Yes, it’s safe to say that right now we are cursed by living in interesting times, to borrow the Chinese phrase. But “out of control”? We can say without fear of refutation that 100 percent of those who told Politico that the country was out of control need to breathe deeply, count to 10 and put the U.S.’s current position into a broader context.
There is not anarchy in the streets. We are not in danger of a coup d’etat. No one will have to dodge Molotov cocktails on their way to the office. Our system of governance, though certainly filled with disputation, is fundamentally solid. We face no existential threat from another superpower.

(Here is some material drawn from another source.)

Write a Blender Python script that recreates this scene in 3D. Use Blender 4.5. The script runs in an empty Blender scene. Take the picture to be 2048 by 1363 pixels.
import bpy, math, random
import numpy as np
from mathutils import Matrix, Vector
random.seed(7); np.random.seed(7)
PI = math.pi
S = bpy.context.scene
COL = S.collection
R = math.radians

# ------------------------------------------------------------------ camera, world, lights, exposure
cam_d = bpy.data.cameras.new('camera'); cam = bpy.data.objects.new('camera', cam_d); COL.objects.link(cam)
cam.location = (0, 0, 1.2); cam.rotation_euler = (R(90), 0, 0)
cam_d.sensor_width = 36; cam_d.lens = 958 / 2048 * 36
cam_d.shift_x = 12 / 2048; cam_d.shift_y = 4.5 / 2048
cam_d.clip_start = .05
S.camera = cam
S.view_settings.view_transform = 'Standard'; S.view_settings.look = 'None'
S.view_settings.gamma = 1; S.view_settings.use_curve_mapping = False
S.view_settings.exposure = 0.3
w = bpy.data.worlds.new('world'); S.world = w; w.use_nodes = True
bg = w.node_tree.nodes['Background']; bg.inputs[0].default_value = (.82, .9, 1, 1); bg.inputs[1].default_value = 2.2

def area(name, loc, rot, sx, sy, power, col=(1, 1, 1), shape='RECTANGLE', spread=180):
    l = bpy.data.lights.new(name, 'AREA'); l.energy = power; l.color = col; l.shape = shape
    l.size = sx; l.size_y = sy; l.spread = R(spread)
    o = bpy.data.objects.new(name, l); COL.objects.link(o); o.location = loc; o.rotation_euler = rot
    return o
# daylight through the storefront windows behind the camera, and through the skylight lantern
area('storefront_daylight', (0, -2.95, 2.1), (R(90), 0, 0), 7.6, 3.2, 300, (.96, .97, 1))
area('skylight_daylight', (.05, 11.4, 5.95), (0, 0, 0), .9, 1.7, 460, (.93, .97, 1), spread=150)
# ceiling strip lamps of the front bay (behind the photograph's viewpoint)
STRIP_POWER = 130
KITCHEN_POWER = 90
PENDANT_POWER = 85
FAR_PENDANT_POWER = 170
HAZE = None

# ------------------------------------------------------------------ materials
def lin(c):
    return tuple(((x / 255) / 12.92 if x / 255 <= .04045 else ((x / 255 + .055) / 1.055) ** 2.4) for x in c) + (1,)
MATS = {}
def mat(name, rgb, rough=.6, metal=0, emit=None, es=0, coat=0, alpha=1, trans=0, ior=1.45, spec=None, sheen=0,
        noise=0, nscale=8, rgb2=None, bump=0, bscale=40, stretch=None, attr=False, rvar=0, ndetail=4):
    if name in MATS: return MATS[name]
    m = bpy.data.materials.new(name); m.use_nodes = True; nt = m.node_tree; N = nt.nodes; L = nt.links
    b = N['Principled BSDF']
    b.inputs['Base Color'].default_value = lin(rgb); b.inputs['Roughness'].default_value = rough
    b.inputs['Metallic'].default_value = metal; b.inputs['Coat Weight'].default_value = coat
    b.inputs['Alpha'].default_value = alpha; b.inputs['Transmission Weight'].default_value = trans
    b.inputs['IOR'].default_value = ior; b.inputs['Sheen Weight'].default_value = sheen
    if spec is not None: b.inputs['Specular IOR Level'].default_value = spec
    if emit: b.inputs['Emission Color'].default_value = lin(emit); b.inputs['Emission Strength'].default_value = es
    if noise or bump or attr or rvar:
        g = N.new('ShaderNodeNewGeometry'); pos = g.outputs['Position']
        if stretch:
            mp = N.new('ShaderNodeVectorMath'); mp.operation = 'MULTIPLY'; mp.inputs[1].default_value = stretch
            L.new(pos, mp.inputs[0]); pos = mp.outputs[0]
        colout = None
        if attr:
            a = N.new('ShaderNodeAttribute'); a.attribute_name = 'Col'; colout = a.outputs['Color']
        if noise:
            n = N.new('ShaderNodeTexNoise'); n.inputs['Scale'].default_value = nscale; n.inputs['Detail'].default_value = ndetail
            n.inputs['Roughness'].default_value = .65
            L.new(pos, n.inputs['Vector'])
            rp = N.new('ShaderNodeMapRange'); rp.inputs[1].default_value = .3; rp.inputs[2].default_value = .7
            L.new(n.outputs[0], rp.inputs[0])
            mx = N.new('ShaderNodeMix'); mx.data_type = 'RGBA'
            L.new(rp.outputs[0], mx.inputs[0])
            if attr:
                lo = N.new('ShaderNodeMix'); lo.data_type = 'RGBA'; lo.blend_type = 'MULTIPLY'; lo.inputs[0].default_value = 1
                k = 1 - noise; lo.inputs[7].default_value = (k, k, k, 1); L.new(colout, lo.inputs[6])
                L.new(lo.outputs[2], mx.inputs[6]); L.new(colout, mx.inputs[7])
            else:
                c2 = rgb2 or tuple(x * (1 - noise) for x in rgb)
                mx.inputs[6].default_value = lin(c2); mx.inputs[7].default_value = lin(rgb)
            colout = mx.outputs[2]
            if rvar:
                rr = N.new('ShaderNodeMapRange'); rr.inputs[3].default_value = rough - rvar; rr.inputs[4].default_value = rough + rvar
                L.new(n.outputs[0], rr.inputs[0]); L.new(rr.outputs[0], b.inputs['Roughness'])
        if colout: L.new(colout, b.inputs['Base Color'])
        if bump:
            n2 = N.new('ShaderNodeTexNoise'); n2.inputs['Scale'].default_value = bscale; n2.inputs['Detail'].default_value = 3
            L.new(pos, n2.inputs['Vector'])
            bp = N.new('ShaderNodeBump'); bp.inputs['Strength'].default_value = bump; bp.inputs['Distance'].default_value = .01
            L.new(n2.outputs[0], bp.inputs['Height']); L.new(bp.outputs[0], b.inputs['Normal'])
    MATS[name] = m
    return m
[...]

Regimes are not rising and falling every six months or so. Our system of exchange shares the same relative stability – people are not having to load money into wheelbarrows to go to the grocery store because inflation is rocketing into the heavens.
We live in times where we are right to be worried about the course we are on. But we are not living in 1861, when the country was torn apart by a civil war. Nor are we living in 1968, when, on average, 500 servicemen were being killed every month in Asian jungles, rioting was a summertime fixture in many urban areas and our leaders were being assassinated or lived in a fear of that. If you were alive in either of those years, you would have had reason to ponder if, indeed, the country was spinning out of control.
Comparatively speaking, in 2014, the United States isn’t a bad place to be. It is not “out of control.”
Yes, the United States has a crowded agenda full of thorny issues. But perhaps the first thing its citizenry should do is get a grip.